I'd be interested in how you know you've eliminated this bit of strong conditioning, or whether you're operating under a cognitive bias.

Because so far when we test people who say "I don't care about race / sex / etc" we find people who do in fact care about it.



>It might be true for you. We know it's not true for many other people. That's why orchestras stick auditionees behind curtains. It's why people are advised to remove any protected characteristic information from their resumes/CVs.

In a highly-competitive field with strong compensation and a lack of qualified candidates, I have a hard time believing that it's any sort of normal for recruiters (who require placement for compensation or to keep their jobs) to discount people based on race or gender, especially with the amount of good press and cheap marketing that now comes from having an outwardly diverse company.

I don't buy into the narrative that the engineering field is flush with discriminatory practices. Companies are even paying non-STEM people to spew inflammatory garbage about the STEM industry -- if the tech industry is financially tolerant of these parasites, why is it insane to think that we, as an engineering workforce, have healthy/tolerant views?

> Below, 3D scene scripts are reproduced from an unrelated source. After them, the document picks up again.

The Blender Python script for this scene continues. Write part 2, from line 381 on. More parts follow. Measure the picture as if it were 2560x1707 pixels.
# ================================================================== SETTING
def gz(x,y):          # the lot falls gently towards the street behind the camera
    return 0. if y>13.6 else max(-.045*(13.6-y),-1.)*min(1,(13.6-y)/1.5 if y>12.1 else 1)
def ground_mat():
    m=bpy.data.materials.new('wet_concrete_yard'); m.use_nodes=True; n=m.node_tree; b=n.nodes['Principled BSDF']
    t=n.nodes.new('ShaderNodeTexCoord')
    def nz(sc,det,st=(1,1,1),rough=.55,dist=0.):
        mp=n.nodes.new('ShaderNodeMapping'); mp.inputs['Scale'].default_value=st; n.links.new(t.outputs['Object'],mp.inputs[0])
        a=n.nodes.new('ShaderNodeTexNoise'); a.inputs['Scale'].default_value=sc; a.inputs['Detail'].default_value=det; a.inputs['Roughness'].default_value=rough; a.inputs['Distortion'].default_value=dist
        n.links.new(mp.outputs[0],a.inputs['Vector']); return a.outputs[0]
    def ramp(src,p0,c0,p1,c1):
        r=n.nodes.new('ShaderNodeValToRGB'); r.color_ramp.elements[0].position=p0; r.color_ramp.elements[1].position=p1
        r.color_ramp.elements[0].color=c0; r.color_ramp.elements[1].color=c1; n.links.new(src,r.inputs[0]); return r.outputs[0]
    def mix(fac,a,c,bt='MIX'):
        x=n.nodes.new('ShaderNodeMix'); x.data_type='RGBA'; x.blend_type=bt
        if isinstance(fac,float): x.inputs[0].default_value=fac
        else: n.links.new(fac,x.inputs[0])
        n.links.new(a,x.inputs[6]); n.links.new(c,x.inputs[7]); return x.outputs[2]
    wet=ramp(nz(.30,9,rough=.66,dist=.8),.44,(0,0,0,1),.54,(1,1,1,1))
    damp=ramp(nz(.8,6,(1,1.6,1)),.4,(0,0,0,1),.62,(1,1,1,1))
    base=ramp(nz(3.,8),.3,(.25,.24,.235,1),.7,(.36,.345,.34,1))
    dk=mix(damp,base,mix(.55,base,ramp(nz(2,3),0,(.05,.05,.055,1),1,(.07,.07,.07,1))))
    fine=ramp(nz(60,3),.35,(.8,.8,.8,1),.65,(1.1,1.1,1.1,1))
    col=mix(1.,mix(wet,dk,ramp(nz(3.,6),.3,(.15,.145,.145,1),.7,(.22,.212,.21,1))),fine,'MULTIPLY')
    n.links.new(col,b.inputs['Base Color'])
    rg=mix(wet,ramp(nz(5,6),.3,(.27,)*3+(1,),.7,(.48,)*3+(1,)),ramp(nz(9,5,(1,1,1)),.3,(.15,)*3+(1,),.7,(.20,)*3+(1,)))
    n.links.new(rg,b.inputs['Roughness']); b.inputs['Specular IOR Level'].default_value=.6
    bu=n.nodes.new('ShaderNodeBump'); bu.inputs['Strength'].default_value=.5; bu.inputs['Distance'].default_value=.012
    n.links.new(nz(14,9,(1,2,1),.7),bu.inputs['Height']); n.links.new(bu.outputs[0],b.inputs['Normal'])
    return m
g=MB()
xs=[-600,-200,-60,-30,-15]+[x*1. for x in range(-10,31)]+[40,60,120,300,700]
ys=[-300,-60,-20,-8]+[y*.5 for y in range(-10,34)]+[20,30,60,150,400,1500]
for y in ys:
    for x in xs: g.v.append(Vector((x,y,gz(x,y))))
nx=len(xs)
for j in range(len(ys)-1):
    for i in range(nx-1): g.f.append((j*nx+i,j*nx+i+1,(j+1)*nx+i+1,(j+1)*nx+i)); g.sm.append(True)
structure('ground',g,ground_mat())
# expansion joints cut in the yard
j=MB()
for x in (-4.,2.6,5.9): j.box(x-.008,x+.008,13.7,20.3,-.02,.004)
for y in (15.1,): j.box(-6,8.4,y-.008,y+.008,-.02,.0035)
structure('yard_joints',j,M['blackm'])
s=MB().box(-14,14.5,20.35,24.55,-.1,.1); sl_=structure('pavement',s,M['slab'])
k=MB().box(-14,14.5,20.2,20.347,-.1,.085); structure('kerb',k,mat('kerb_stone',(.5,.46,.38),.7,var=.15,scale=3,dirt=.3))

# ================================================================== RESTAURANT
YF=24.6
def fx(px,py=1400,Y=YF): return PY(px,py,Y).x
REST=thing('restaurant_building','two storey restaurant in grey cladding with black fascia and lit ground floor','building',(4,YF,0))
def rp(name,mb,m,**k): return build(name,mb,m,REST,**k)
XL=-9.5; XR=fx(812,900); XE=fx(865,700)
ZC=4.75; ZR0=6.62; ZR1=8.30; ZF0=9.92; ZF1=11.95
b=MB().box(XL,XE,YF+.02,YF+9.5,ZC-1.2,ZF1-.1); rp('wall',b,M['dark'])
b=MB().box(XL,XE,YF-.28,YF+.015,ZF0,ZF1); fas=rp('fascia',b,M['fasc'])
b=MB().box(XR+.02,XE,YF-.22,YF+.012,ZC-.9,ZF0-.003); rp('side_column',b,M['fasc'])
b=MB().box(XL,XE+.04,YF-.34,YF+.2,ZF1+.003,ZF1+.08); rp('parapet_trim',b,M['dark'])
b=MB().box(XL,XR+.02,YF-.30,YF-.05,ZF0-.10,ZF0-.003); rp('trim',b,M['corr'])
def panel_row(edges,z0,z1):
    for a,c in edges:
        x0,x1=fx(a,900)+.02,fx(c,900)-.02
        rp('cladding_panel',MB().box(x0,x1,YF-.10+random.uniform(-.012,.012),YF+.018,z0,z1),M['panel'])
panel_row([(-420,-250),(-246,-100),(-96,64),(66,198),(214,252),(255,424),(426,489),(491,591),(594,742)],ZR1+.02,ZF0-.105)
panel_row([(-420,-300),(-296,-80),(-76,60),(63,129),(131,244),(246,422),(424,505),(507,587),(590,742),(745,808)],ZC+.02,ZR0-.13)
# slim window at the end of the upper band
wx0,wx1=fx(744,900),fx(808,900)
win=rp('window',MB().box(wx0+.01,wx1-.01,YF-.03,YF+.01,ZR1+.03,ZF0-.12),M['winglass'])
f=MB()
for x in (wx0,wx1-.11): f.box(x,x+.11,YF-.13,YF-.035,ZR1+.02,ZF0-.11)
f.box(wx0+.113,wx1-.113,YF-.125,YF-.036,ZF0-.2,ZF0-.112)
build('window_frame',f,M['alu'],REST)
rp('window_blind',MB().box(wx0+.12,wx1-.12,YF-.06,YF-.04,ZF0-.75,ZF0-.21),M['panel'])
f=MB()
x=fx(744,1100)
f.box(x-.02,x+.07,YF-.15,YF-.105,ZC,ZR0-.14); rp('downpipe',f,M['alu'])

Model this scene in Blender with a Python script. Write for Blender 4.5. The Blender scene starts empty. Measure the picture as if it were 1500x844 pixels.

>I'd be interested in how you know you've eliminated this bit of strong conditioning, or whether you're operating under a cognitive bias.

This one is easy -- I'm not interested in someone's race/gender/religion/appearance/other-non-consequential-factors when it comes to work. I'm primarily interested in taking care of my family and in personal growth; working with others that help the success of my company and challenge me to better myself help in these goals.

By definition, I wouldn't know if this is some sort of cognitive bias, but evidence would suggest that I'm in good shape on this front. If it's a bad thing to not raise or lower my expectations of others based on race/gender, then I'm comfortable being a jerk that judges people based on their merits.

>Because so far when we test people who say "I don't care about race / sex / etc" we find people who do in fact care about it.

I feel like you're trying to indirectly accuse me of something, so if you are, own up to it and make the accusation directly.

People who fixate on race/sex/etc that have deeply rooted issues with it, not those who focus on thoughts, ideas, and ability.